- **WHAT YOU WILL DO**:
Repeat the material exactly, leaving nothing out.

- **DATA**:
┌────────
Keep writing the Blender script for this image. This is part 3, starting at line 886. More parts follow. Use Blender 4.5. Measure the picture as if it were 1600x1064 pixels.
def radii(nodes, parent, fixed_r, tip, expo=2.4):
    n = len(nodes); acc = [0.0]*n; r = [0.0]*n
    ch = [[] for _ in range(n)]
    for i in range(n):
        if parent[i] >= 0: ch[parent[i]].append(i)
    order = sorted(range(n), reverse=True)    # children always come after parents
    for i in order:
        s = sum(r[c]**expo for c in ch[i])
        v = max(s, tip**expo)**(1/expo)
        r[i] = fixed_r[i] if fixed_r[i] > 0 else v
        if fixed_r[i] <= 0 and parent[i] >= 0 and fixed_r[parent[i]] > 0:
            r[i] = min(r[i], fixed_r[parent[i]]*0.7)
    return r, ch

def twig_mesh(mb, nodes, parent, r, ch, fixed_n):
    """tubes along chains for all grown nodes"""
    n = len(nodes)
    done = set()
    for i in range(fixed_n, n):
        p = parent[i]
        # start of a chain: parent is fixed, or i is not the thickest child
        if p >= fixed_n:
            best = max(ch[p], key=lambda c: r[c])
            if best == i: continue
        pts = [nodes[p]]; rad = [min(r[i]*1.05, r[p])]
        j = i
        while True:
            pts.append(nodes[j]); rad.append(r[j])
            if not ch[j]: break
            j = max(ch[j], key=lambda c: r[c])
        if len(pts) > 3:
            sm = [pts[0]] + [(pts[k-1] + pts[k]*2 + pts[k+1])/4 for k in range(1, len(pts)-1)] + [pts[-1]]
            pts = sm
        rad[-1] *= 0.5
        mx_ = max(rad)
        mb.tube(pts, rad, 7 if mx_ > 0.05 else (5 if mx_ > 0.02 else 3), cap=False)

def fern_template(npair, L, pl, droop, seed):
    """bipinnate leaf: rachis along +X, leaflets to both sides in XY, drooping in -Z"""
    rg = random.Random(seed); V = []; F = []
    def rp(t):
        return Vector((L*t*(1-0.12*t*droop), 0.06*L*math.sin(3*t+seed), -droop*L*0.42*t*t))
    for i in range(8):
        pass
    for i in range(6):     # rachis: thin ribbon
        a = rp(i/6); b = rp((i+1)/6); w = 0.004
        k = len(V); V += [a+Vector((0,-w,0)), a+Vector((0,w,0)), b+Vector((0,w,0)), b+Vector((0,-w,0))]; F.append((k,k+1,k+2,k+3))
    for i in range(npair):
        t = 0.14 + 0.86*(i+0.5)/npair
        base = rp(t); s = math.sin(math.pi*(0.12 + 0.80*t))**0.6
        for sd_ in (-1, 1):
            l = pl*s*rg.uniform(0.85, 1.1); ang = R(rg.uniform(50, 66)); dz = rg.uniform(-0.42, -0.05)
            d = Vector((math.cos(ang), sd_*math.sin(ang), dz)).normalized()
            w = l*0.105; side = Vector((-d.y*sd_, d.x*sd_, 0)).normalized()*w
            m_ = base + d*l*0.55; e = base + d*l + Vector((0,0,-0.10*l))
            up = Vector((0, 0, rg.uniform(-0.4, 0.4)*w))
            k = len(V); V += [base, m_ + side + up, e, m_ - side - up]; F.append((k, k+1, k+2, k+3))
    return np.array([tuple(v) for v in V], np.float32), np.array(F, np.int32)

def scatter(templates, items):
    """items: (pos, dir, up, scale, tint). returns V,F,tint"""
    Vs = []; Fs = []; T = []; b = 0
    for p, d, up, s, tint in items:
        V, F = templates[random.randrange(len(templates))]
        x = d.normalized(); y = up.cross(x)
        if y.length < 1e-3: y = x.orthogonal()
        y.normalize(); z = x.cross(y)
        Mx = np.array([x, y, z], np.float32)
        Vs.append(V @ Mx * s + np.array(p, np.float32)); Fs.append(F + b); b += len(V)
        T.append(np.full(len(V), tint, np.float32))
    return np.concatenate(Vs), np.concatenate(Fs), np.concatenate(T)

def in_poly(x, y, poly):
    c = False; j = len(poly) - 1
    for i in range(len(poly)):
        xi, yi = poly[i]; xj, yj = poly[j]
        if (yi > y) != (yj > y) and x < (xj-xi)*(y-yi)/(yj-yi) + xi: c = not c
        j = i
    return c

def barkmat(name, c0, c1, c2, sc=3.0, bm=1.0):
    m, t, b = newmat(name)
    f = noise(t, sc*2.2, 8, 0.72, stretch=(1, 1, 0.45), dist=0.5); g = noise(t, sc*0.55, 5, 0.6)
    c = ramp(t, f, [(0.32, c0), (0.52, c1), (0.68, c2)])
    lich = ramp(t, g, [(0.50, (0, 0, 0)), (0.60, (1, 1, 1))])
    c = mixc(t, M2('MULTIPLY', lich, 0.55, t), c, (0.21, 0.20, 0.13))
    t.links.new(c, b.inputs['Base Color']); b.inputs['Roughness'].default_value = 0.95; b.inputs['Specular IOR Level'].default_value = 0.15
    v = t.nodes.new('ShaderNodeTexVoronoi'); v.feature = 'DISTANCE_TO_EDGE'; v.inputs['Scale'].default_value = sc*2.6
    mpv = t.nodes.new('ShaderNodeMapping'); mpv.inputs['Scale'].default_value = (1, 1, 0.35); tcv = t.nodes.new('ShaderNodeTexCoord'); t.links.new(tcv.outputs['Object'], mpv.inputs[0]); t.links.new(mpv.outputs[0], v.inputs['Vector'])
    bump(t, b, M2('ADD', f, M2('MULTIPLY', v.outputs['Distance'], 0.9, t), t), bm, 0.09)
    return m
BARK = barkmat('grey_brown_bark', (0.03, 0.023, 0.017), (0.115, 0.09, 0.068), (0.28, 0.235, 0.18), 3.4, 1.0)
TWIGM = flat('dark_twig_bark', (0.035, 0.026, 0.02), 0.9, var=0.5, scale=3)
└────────
- **OUTPUT BELOW**:
Keep writing the Blender script for this image. This is part 3, starting at line 886. More parts follow. Use Blender 4.5. Measure the picture as if it were 1600x1064 pixels.
def radii(nodes, parent, fixed_r, tip, expo=2.4):
    n = len(nodes); acc = [0.0]*n; r = [0.0]*n
    ch = [[] for _ in range(n)]
    for i in range(n):
        if parent[i] >= 0: ch[parent[i]].append(i)
    order = sorted(range(n), reverse=True)    # children always come after parents
    for i in order:
        s = sum(r[c]**expo for c in ch[i])
        v = max(s, tip**expo)**(1/expo)
        r[i] = fixed_r[i] if fixed_r[i] > 0 else v
        if fixed_r[i] <= 0 and parent[i] >= 0 and fixed_r[parent[i]] > 0:
            r[i] = min(r[i], fixed_r[parent[i]]*0.7)
    return r, ch

def twig_mesh(mb, nodes, parent, r, ch, fixed_n):
    """tubes along chains for all grown nodes"""
    n = len(nodes)
    done = set()
    for i in range(fixed_n, n):
        p = parent[i]
        # start of a chain: parent is fixed, or i is not the thickest child
        if p >= fixed_n:
            best = max(ch[p], key=lambda c: r[c])
            if best == i: continue
        pts = [nodes[p]]; rad = [min(r[i]*1.05, r[p])]
        j = i
        while True:
            pts.append(nodes[j]); rad.append(r[j])
            if not ch[j]: break
            j = max(ch[j], key=lambda c: r[c])
        if len(pts) > 3:
            sm = [pts[0]] + [(pts[k-1] + pts[k]*2 + pts[k+1])/4 for k in range(1, len(pts)-1)] + [pts[-1]]
            pts = sm
        rad[-1] *= 0.5
        mx_ = max(rad)
        mb.tube(pts, rad, 7 if mx_ > 0.05 else (5 if mx_ > 0.02 else 3), cap=False)

def fern_template(npair, L, pl, droop, seed):
    """bipinnate leaf: rachis along +X, leaflets to both sides in XY, drooping in -Z"""
    rg = random.Random(seed); V = []; F = []
    def rp(t):
        return Vector((L*t*(1-0.12*t*droop), 0.06*L*math.sin(3*t+seed), -droop*L*0.42*t*t))
    for i in range(8):
        pass
    for i in range(6):     # rachis: thin ribbon
        a = rp(i/6); b = rp((i+1)/6); w = 0.004
        k = len(V); V += [a+Vector((0,-w,0)), a+Vector((0,w,0)), b+Vector((0,w,0)), b+Vector((0,-w,0))]; F.append((k,k+1,k+2,k+3))
    for i in range(npair):
        t = 0.14 + 0.86*(i+0.5)/npair
        base = rp(t); s = math.sin(math.pi*(0.12 + 0.80*t))**0.6
        for sd_ in (-1, 1):
            l = pl*s*rg.uniform(0.85, 1.1); ang = R(rg.uniform(50, 66)); dz = rg.uniform(-0.42, -0.05)
            d = Vector((math.cos(ang), sd_*math.sin(ang), dz)).normalized()
            w = l*0.105; side = Vector((-d.y*sd_, d.x*sd_, 0)).normalized()*w
            m_ = base + d*l*0.55; e = base + d*l + Vector((0,0,-0.10*l))
            up = Vector((0, 0, rg.uniform(-0.4, 0.4)*w))
            k = len(V); V += [base, m_ + side + up, e, m_ - side - up]; F.append((k, k+1, k+2, k+3))
    return np.array([tuple(v) for v in V], np.float32), np.array(F, np.int32)

def scatter(templates, items):
    """items: (pos, dir, up, scale, tint). returns V,F,tint"""
    Vs = []; Fs = []; T = []; b = 0
    for p, d, up, s, tint in items:
        V, F = templates[random.randrange(len(templates))]
        x = d.normalized(); y = up.cross(x)
        if y.length < 1e-3: y = x.orthogonal()
        y.normalize(); z = x.cross(y)
        Mx = np.array([x, y, z], np.float32)
        Vs.append(V @ Mx * s + np.array(p, np.float32)); Fs.append(F + b); b += len(V)
        T.append(np.full(len(V), tint, np.float32))
    return np.concatenate(Vs), np.concatenate(Fs), np.concatenate(T)

def in_poly(x, y, poly):
    c = False; j = len(poly) - 1
    for i in range(len(poly)):
        xi, yi = poly[i]; xj, yj = poly[j]
        if (yi > y) != (yj > y) and x < (xj-xi)*(y-yi)/(yj-yi) + xi: c = not c
        j = i
    return c

def barkmat(name, c0, c1, c2, sc=3.0, bm=1.0):
    m, t, b = newmat(name)
    f = noise(t, sc*2.2, 8, 0.72, stretch=(1, 1, 0.45), dist=0.5); g = noise(t, sc*0.55, 5, 0.6)
    c = ramp(t, f, [(0.32, c0), (0.52, c1), (0.68, c2)])
    lich = ramp(t, g, [(0.50, (0, 0, 0)), (0.60, (1, 1, 1))])
    c = mixc(t, M2('MULTIPLY', lich, 0.55, t), c, (0.21, 0.20, 0.13))
    t.links.new(c, b.inputs['Base Color']); b.inputs['Roughness'].default_value = 0.95; b.inputs['Specular IOR Level'].default_value = 0.15
    v = t.nodes.new('ShaderNodeTexVoronoi'); v.feature = 'DISTANCE_TO_EDGE'; v.inputs['Scale'].default_value = sc*2.6
    mpv = t.nodes.new('ShaderNodeMapping'); mpv.inputs['Scale'].default_value = (1, 1, 0.35); tcv = t.nodes.new('ShaderNodeTexCoord'); t.links.new(tcv.outputs['Object'], mpv.inputs[0]); t.links.new(mpv.outputs[0], v.inputs['Vector'])
    bump(t, b, M2('ADD', f, M2('MULTIPLY', v.outputs['Distance'], 0.9, t), t), bm, 0.09)
    return m
BARK = barkmat('grey_brown_bark', (0.03, 0.023, 0.017), (0.115, 0.09, 0.068), (0.28, 0.235, 0.18), 3.4, 1.0)
TWIGM = flat('dark_twig_bark', (0.035, 0.026, 0.02), 0.9, var=0.5, scale=3)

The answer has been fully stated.